Q: Since the Post aired the Super Bowl ad, what’s been the feedback?

Generally, quite positive, positive certainly from journalists, for the most part. Positive from the public. I think some people, let’s say in the president’s camp, somehow saw it as some sort of attack on the administration. I don’t know how anybody reasonably could look at that ad and say it’s an attack on the administration. It’s just an argument for journalism and how journalism works and what journalists do. The president’s son, Donald Jr., put out a tweet that condemned the ad. It was really odd. There’s nothing offensive about the ad whatsoever. Journalists are eyewitnesses to history. They provide the public information they need and deserve to know. They often take risks to do so, and all of that is undeniable. Overall, I think, the public really understood what the message was, even if people in certain quarters didn’t or just chose not to.

Q: Yesterday evening you mentioned the phrase, “news deserts.” Can you talk more about what that means, where you see this occurring and why it’s bad?

There are well over a thousand communities in this country where there’s no longer a local news provider. They have essentially no TV coverage. They don’t have radio coverage. They don’t have print coverage. They don’t have online coverage. There’s no professional coverage of the news in their community. Essentially, nobody’s covering their public officials or what’s generally happening in their community or anything like that. Those are the kinds of communities that are called “news deserts.” It’s gotten a lot worse. The number of communities is growing quite significantly because the people who have provided that kind of coverage in the past don’t see it as financially viable. That’s concerning, that you would have whole communities where people are not provided the information they should have about their communities where they can have engaged citizens. There’s nobody monitoring government officials, policymakers, politicians, anybody. We have a system of democracy that’s founded on the idea that people are engaged citizens, that they know what’s happening in their communities, that they express their point of view and that somebody is actually keeping watch on powerful interest, including government. Here you have so many communities where none of that is actually occuring. That’s not healthy for democracy.

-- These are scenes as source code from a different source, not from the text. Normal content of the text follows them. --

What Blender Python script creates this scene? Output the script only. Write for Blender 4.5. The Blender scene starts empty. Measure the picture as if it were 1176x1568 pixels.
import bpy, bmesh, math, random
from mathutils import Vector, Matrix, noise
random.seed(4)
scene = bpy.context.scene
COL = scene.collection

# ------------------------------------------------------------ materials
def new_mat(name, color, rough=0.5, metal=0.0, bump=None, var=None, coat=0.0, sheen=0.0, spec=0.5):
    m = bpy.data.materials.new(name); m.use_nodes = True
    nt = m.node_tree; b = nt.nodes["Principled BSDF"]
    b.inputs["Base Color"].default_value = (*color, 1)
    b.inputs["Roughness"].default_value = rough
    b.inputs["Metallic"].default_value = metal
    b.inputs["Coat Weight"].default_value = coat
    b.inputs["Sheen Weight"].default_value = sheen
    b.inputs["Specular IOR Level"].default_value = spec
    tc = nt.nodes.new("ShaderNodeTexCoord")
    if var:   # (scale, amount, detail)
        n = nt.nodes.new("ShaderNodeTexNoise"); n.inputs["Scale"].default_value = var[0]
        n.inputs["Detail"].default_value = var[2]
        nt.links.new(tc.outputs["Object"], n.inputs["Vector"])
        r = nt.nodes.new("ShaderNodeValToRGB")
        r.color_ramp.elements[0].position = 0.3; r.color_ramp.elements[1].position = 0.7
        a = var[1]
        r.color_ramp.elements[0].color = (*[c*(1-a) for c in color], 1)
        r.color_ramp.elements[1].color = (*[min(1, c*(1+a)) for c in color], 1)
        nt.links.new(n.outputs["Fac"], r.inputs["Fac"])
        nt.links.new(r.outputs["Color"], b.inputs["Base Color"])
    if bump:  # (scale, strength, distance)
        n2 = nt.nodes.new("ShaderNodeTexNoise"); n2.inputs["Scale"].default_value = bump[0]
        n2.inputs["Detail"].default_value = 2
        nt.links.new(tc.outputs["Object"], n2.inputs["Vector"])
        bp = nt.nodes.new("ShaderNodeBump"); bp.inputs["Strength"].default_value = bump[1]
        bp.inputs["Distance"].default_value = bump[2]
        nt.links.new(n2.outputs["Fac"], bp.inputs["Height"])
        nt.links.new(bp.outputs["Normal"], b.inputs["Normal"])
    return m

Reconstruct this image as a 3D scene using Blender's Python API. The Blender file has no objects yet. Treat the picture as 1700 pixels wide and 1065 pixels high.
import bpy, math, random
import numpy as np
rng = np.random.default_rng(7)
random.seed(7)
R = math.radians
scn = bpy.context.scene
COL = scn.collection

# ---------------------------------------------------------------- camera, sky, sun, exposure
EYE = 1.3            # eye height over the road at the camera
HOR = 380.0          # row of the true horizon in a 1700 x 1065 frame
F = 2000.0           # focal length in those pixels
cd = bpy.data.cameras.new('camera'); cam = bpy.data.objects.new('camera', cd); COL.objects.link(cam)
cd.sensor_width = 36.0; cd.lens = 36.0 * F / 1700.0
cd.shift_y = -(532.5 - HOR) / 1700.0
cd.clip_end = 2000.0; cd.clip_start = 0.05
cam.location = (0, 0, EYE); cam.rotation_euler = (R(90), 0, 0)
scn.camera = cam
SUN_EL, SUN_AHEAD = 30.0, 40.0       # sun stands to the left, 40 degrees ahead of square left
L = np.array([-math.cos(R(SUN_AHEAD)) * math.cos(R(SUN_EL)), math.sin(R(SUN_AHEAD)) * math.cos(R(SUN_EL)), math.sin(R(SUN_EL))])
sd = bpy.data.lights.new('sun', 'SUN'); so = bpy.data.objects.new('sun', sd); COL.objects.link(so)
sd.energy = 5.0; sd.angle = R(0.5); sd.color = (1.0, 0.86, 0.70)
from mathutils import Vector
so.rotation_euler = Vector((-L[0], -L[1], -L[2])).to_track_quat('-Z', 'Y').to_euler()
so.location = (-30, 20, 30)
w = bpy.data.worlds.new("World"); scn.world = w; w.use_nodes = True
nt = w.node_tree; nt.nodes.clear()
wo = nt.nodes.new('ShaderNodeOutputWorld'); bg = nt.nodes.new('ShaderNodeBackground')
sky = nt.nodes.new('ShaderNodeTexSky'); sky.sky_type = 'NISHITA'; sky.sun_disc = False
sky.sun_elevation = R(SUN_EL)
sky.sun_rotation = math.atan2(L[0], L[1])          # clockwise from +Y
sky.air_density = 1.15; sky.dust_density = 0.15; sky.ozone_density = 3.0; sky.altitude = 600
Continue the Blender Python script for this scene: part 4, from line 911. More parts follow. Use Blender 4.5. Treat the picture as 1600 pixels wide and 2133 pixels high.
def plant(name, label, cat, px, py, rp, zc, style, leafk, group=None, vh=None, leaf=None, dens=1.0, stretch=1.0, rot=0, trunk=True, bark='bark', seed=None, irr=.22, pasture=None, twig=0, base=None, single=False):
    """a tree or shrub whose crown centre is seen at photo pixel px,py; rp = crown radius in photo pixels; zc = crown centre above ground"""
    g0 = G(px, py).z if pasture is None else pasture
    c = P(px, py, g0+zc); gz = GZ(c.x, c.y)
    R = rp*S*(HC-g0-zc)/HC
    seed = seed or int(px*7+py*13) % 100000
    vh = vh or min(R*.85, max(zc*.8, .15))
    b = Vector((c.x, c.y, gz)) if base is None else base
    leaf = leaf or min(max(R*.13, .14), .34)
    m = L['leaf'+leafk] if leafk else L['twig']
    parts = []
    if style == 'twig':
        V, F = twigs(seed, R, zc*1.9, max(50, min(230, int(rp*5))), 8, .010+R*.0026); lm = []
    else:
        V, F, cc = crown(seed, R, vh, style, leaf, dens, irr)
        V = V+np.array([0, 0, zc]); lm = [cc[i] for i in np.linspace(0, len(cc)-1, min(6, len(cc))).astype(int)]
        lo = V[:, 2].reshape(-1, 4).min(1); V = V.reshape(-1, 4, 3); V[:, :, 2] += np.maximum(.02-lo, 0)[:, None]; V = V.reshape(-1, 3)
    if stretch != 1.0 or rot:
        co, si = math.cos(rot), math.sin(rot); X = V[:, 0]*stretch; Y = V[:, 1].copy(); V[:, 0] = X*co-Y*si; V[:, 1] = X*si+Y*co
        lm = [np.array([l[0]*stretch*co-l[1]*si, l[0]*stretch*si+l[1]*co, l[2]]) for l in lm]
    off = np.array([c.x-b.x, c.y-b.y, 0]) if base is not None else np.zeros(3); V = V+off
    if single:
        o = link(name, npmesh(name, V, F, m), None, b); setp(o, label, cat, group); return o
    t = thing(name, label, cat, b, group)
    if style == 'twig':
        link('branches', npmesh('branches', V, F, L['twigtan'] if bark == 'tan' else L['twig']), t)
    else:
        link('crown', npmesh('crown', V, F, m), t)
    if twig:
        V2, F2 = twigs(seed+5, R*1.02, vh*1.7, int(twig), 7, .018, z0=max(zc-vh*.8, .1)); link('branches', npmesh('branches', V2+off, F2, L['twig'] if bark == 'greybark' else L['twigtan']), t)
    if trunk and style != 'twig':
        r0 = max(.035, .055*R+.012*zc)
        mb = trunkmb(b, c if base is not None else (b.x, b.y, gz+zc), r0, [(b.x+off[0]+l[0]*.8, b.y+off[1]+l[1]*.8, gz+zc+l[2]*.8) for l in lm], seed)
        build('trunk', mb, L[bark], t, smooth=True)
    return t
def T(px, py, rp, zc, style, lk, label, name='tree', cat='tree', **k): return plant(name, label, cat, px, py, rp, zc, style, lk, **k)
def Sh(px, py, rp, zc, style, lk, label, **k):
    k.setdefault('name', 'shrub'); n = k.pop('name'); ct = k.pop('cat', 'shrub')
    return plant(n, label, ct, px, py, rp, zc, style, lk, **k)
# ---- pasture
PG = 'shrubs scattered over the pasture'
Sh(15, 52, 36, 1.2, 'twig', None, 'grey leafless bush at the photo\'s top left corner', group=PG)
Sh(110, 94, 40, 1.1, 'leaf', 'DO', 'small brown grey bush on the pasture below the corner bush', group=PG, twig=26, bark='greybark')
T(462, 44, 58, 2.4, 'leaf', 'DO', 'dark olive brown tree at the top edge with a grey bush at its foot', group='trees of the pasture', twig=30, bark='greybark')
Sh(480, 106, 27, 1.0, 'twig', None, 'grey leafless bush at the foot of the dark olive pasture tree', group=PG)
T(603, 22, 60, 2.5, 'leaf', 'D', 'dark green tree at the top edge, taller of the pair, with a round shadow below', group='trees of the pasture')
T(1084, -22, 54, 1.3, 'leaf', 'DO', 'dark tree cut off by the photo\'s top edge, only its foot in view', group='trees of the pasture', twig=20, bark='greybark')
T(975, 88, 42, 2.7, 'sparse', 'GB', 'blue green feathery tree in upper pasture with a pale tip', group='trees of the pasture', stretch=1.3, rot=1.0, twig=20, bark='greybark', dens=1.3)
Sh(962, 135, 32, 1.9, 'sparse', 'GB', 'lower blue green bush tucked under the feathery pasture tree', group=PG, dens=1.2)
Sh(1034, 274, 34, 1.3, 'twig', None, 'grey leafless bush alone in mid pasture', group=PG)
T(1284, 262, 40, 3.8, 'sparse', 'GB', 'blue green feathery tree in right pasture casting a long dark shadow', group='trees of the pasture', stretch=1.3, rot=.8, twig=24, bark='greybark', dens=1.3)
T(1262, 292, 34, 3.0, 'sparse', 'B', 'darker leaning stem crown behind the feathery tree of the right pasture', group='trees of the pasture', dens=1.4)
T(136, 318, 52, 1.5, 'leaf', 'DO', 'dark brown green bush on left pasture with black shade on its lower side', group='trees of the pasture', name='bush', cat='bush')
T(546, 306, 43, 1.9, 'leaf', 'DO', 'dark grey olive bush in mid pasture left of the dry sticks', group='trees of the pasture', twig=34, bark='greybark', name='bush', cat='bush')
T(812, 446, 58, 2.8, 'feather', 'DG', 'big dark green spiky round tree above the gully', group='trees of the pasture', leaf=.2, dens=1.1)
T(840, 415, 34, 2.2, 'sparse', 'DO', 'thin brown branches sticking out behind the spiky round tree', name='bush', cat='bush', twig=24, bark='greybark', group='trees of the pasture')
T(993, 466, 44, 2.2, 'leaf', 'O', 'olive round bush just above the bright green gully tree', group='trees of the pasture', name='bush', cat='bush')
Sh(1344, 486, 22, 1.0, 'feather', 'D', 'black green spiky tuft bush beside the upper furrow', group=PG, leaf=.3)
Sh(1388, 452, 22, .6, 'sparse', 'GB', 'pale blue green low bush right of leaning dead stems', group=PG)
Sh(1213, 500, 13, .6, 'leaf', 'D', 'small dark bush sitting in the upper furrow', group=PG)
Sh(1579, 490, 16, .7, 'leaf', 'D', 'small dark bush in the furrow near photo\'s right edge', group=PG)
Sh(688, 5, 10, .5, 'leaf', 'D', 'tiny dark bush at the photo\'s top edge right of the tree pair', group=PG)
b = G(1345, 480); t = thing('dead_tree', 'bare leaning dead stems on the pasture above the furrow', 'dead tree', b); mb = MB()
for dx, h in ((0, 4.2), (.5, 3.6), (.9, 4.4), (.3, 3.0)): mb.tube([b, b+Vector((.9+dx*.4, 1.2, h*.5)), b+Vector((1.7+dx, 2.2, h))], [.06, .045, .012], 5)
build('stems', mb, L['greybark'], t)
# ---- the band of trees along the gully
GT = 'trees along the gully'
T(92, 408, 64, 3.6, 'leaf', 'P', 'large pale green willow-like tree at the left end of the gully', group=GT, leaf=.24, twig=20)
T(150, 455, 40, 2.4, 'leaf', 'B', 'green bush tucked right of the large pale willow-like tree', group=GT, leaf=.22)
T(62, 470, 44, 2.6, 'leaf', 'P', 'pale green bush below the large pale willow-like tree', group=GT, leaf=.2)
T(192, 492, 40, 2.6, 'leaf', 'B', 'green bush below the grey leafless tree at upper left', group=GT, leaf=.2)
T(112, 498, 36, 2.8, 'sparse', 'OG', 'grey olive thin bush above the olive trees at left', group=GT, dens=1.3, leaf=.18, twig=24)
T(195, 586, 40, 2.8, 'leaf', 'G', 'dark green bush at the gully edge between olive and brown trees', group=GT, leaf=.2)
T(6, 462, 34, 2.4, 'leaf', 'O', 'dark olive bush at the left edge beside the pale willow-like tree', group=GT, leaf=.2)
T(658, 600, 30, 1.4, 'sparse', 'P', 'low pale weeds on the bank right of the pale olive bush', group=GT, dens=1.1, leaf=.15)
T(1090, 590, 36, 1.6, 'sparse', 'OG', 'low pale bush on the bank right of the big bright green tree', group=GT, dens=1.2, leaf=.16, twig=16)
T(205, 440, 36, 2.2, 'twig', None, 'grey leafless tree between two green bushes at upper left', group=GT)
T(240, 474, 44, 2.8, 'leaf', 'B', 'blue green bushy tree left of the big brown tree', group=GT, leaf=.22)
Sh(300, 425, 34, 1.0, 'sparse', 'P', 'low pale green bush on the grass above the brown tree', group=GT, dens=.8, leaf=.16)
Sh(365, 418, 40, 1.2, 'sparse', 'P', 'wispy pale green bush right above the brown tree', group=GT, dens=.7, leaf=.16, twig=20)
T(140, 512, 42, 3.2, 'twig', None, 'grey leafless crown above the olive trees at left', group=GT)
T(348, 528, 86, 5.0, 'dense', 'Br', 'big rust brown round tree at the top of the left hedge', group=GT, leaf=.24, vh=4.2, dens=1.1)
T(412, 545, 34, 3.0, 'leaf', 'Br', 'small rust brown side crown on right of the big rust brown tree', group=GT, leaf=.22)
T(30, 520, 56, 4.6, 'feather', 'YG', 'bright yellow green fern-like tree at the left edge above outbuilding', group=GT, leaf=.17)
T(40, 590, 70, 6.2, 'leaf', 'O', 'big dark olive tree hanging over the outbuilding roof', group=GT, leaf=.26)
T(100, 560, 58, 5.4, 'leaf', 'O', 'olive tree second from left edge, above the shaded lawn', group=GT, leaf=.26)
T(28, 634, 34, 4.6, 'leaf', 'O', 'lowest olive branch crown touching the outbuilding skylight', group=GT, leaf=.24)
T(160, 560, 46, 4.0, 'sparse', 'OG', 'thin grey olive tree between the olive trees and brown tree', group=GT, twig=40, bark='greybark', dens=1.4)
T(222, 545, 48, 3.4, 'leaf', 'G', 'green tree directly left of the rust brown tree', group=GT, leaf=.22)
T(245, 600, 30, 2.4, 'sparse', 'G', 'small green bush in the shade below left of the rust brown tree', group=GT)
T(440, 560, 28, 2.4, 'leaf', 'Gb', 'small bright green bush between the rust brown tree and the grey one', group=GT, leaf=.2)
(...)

Q: Also yesterday, you talked about the Post’s preparation for the 2020 election coverage and its “America team.” Can you talk more about that?

We have about eight people on the “America team.” Their job is to constantly get out into the country and spend a lot of time there. Not parachute in but to spend time really getting to know the issues and traveling around the country and to reflect what people in all corners of the country are thinking, from rural American to parts of urban America to the suburbs, you name it, and capture what’s on people’s minds and to tell that story in a compelling way. That’s their mission.

We live in a country that is pretty sharply divided, so you really want to understand, what are the perspectives that different people bring to these policy issues we face today? Why do people think that way? What is it about their life experiences that causes them to think that way? In fact, what are their life experiences? That’s the job of the America team, to get out into the country and do that sort of work.

Q: Does your job ever get overwhelming? 

It’s a lot of work at times. I don’t know about overwhelming, but it’s certainly a ton and it doesn’t stop. It really is 24/7 and instant in many cases. The news just doesn’t stop and our public expects us to provide them that news at every minute of the day, every single day. Yeah, there’s a lot to keep track of.

Q: How many hours a day do you sleep?

I’m trying to increase the number of hours lately, but typically I go to sleep at maybe 11 and get up at 5:15, so six hours. I’m trying to increase that to seven, seven and a half, something like that, just because I need it.